Cette intranquillité chère à Fernando Pessoa qui dérive de la prise de conscience que qualités et « possessions sont précaires »[11], que la société ne cesse de traverser et d’agir dans l’appareil judiciaire et que finalement la faute qui consiste à regimber et le châtiment qui consiste à perdre tout lien avec la société dans un bannissement mortel « coïncident »[12], cette intranquillité dévoile l’existence d’une violence première qui ne peut être qu’adoucie, jamais supprimée[13] comme les femmes du Château montrant la voie à suivre, à savoir « celle de la soumission »[14] l’illustrent. Kafka, en choisissant et « revendiquant d’être artiste à plein temps »[15] pour ne plus alterner entre vie et œuvre, fait de l’exil de l’écriture une délivrance. Mais une délivrance qui « déchire (car) Kafka n’abandonne jamais le rêve de faire société avec les hommes (restant) déchiré entre les exigences de l’œuvre et celles du monde »[16] alors même qu’il sait que « la société est une arme incomparable pour bannir les infidèles »[17]. Denis Salas ne se satisfait pas cependant de cette apparente condamnation de la société, car il relève dans l’œuvre de Kafka la « volonté d’élucider l’interdiction de vivre qui (…) frappe »[18] Kafka et ses doubles. Comme si l’intériorisation des interdits trouvait en lui le complice zélé et efficace d’une superstructure abstraite. Plus précisément encore il repère dans le choix de la résistance, même si elle est vaine, la foi dans un renversement possible du droit en arme même de résistance, en source de liberté, achevant de la sorte de ne pas faire du droit l’ennemi mais au contraire un allié possible et émancipateur. Car ce n’est pas de bonheur, de fortune dont rêve le protagoniste, mais d’une place. La place comme reconnaissance, la place comme droit d’exister, la place comme alliance avec le droit comme Lafacadio le bâtard des Caves du Vatican d’André Gide ne disait pas « famille je vous hait » pour s’éloigner de celle-ci mais bien pour pleurer sa fermeture à lui ensigne de non reconnaissance, d’absence de place[19].

 

Ce petit livre dense propose une lecture riche de l’œuvre de Kafka. Une lecture riche en connaissances historiques, riche en connaissances juridiques, riche en connaissance de l’œuvre. Le lire permet de reprendre la lecture de Kafka avec des clés renouvelées et nécessaires.

 

Sandra Travers de Faultrier,

Avocate, docteur en droit, docteur es lettres, enseigne le droit de la propriété littéraire et artistique à Sciences-po Paris.

 



[1] Denis Salas, Le Combat avec la loi : Kafka, Michalon, 2013.

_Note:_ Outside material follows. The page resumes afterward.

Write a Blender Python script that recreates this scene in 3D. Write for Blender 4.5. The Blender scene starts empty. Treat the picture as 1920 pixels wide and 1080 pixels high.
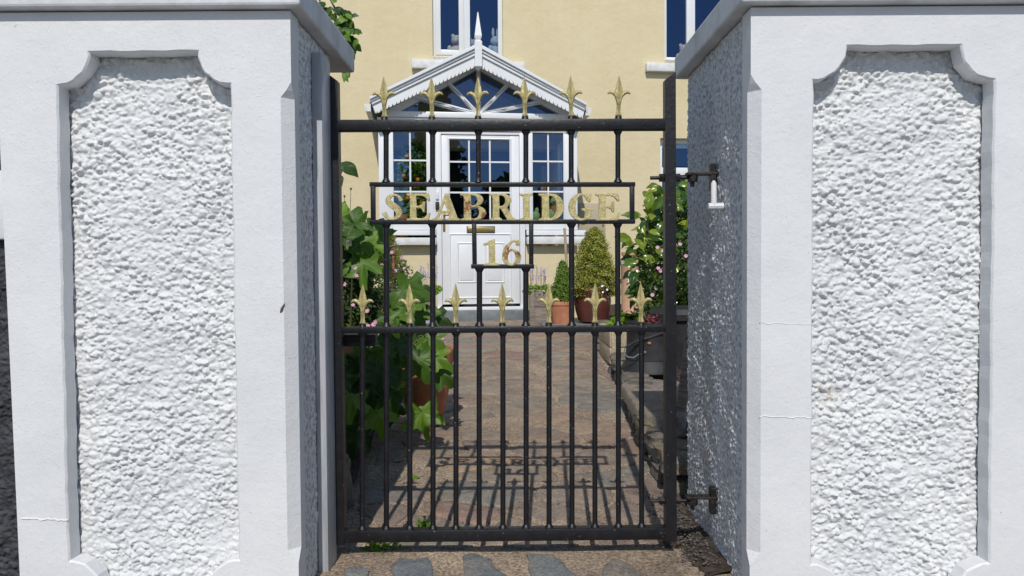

[2] Denis Salas, Le Combat avec la loi : Kafka, Michalon, 2013, p.72.

[3] Denis Salas, Le Combat avec la loi : Kafka, Michalon, 2013, p.85.

[4] Denis Salas, Le Combat avec la loi : Kafka, Michalon, 2013, p.10.

[5] Denis Salas, Le Combat avec la loi : Kafka, Michalon, 2013, p.19.

[6] Denis Salas, Le Combat avec la loi : Kafka, Michalon, 2013, p.11.

[7] Denis Salas, Le Combat avec la loi : Kafka, Michalon, 2013, p.39.

[8] Voir « Cet être traqué c’est moi, Kafka/Gide », in Kafka, Les Cahiers de l’Herne, 2014.

[9] Denis Salas, Le Combat avec la loi : Kafka, Michalon, 2013, p.91.

[10] Denis Salas, Le Combat avec la loi : Kafka, Michalon, 2013, p.91.

[11] Denis Salas, Le Combat avec la loi : Kafka, Michalon, 2013, p.50.

[12] Denis Salas, Le Combat avec la loi : Kafka, Michalon, 2013, p.64-65.

[13] Denis Salas, Le Combat avec la loi : Kafka, Michalon, 2013, p.70.

[14] Denis Salas, Le Combat avec la loi : Kafka, Michalon, 2013, p.57.

[15] Denis Salas, Le Combat avec la loi : Kafka, Michalon, 2013, p.79.

[16] Denis Salas, Le Combat avec la loi : Kafka, Michalon, 2013, p.90.

[17] Denis Salas, Le Combat avec la loi : Kafka, Michalon, 2013, p.110.

[18] Denis Salas, Le Combat avec la loi : Kafka, Michalon, 2013, p.116.

[19] Sandra Travers de Faultrier, Gide, l’assignation à être, Michalon, 2006.